Understanding Hardware in General

To have a good mental model of the C++ performance, you also need to understand the underlying hardware. Consider this statement:

a[7] = 5;

On the C++ language side, the line of code is boring from the performance perspective: it's just one memory write. But, on real hardware, the performance of that memory write can vary by orders of magnitude. To understand what's going on at that level, you need to learn about concepts such as caches, processor pipeline, TLB, branch prediction, and so on.

As a quick introduction to processor caches, I'd recommend my article Gallery of Processor Cache Effects. A much deeper and longer (>100 pages) discussion of caches and computer memory is What Every Programmer Should Know About Memory.
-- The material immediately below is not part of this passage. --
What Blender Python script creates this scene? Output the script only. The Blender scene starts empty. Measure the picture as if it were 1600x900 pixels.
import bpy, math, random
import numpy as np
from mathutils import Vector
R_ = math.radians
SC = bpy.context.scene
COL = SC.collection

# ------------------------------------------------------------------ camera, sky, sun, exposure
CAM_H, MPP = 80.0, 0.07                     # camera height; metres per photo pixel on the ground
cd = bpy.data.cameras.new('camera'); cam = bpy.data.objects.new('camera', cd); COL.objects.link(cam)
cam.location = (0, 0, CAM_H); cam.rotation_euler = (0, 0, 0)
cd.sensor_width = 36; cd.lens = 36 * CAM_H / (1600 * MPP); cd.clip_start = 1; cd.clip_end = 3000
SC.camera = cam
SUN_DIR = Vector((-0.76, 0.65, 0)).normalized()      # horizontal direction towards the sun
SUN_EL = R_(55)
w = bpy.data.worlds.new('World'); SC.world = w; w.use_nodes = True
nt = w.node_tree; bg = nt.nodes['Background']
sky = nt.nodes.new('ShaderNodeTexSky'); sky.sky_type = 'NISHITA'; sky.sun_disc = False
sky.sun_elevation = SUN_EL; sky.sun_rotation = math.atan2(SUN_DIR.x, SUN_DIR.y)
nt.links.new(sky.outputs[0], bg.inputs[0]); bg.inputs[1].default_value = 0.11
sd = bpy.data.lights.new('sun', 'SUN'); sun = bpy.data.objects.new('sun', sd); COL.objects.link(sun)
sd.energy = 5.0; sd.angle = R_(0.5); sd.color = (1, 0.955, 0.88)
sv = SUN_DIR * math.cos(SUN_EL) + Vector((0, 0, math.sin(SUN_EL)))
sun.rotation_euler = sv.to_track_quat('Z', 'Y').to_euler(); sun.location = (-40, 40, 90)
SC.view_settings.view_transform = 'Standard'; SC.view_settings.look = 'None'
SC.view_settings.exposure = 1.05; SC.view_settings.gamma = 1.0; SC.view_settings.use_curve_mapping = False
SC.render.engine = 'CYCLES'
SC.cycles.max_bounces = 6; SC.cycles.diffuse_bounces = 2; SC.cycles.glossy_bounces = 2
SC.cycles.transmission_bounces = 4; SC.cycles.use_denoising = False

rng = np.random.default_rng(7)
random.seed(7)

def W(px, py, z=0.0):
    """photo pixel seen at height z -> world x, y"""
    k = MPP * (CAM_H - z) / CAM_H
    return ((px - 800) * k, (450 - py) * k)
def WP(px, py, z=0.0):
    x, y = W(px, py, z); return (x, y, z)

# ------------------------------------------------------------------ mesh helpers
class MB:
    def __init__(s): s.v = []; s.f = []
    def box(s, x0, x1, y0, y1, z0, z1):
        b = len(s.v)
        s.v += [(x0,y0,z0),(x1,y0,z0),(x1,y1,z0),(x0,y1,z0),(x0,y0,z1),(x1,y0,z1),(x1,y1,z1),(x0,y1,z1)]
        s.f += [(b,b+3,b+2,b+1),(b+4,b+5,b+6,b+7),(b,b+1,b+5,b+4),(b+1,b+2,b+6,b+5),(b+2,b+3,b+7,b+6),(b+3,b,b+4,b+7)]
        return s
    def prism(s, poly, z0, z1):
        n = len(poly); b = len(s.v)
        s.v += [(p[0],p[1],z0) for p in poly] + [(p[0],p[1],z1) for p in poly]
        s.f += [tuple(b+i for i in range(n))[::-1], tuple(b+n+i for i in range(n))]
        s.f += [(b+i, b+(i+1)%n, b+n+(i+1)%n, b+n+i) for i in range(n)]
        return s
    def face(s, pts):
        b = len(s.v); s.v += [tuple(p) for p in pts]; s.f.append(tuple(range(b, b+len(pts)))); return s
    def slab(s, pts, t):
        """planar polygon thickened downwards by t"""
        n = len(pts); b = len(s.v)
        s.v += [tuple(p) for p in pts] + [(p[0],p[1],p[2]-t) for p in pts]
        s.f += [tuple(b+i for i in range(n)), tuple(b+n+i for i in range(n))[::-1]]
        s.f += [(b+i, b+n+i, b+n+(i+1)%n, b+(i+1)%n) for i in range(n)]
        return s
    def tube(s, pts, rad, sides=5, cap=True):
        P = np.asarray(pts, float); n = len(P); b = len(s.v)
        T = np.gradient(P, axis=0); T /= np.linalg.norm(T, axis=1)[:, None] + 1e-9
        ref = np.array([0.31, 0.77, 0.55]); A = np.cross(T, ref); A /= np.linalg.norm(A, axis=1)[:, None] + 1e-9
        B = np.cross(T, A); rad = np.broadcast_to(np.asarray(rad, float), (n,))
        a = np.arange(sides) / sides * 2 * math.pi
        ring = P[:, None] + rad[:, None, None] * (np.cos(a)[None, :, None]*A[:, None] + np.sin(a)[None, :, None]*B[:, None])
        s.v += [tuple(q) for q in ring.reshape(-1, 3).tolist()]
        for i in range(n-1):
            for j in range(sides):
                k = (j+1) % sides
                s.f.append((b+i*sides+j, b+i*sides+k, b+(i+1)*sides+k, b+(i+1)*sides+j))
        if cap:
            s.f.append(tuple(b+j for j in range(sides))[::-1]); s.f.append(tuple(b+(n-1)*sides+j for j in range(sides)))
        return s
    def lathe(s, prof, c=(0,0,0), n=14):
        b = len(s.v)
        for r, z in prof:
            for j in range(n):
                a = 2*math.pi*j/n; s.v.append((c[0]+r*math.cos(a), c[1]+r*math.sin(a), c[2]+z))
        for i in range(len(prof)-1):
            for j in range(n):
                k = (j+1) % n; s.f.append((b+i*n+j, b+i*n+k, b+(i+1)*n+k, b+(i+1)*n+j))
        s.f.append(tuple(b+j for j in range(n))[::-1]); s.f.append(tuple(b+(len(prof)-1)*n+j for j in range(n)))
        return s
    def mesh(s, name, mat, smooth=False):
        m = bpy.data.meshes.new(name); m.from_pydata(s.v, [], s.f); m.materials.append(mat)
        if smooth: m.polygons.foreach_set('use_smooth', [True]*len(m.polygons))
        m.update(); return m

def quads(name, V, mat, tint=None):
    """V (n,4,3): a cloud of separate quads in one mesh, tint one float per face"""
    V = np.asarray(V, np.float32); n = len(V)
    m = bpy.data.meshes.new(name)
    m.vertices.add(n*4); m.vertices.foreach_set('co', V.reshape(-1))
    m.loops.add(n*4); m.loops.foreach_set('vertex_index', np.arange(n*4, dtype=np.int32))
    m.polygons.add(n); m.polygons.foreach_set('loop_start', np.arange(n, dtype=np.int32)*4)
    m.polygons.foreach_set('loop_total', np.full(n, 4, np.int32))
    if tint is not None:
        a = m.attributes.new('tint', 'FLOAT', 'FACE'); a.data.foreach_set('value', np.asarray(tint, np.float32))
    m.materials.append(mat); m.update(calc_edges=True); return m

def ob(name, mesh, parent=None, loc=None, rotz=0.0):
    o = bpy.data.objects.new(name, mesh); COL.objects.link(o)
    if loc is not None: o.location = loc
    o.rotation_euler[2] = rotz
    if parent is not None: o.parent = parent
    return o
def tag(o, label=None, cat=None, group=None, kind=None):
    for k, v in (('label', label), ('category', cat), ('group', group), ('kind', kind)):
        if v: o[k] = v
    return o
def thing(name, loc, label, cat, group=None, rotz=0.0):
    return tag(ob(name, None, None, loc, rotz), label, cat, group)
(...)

To get an overall understanding of modern computer hardware, Computer Architecture: A Quantitative Approach is the commonly recommended book. I didn't read the book myself, but instead learned by reading blogs and experimentation. However, others have apparently found the book to be very useful.

Understanding Specific Processors

At one point in your journey to improve your optimization skills, you'll find it useful to recognize specifics of different processors. As one example of many, different Intel and AMD processors have very different penalties for using unaligned SSE instructions, such as the _mm_storeu_ps C++ intrinsic.

To learn the specifics of different processors, I'd recommend The microarchitecture of Intel, AMD and VIA CPUs: An optimization guide for assembly programmers and compiler makers. In fact, I'm just going to go ahead and recommend all of the optimization manuals from Agner Fog. Also, hardware vendors provide documentation for their particular hardware.

Learning to Use Tools

Having a good mental model of C++ and hardware performance is very useful when optimizing code. But, learning to use the right tools is at least as useful. Arguably the best advice for optimization is "Measure first!". It is extremely difficult to understand the performance of even a simple block of code just by thinking about it. You'll gain a lot of information by running the code and measuring it in various ways.

These are some of the common useful measurements:

• Timing: just run the code and measure the time
• Sampling profilers
• Instrumentation profilers
• Processor counters

I won't get into recommendations for specific tools, since I am arguably getting out of scope of your original question. And, tooling is a big topic by itself: tools vary for different hardware platforms, software platforms, and by cost (some are free, some are expensive).

But, you certainly need to be aware that to optimize C++ code, you need to know and use appropriate tools.

Answer 2

Valgrind should be your first tool.

Valgrind has a lot of tools, but cachegrind is a great way to see whether your algorithm has good data locality. This will identify memory bottlenecks. Callgrind is another valgrind module that will help you identify processing bottlenecks.

References:

Cachegrind: http://valgrind.org/docs/manual/cg-manual.html

Callgrind: http://valgrind.org/docs/manual/cl-manual.html

Answer 3

Previous responses gave the most important thinks.

Just one warning : do some profiling (valgrind), that's where you'll get the quick win. After that, trying to get cache optimizations, looking at SSE… will require a lot more effort, for (at least at the begining) little improvement.

Also, C++ is a huge language, and the compilers does magic. Templates, inlining, and so forth allow the compiler to do great optimisations that are not possible in other languages like C. So be very carefull when thinking about using lowlevel data structures. It might result in a loss of performances (and more bugs and more headaches in memory management).

Using the STL and BOOST will probably help avoiding some mistakes.

Answer 4

To understand what's going on at that level, you need to learn about concepts such as caches, processor pipeline, TLB, branch prediction, and so on.

I would like to discuss these further in a very casual manner.

1. Cache - Basically, if you can try to fit your work set inside of cache, your application can see enormous speed gains.
2. Branches - Branches take a VERY long time because they require a block on a memory read. For instance, x=1 can be faster than if (needWrite) x=1; even if you end up doing unnecessary writes.
3. branch prediction - Because of the previous, the CPU attempts to try to 'guess' what the result of a branch is using pattern matching algorithms. Making this trival to guess can give you speed gains.
4. As far as processor pipelines, Instruction Level Parallelism, superscalars, register renaming and others - These mostly have to be optimized by the compiler, I think.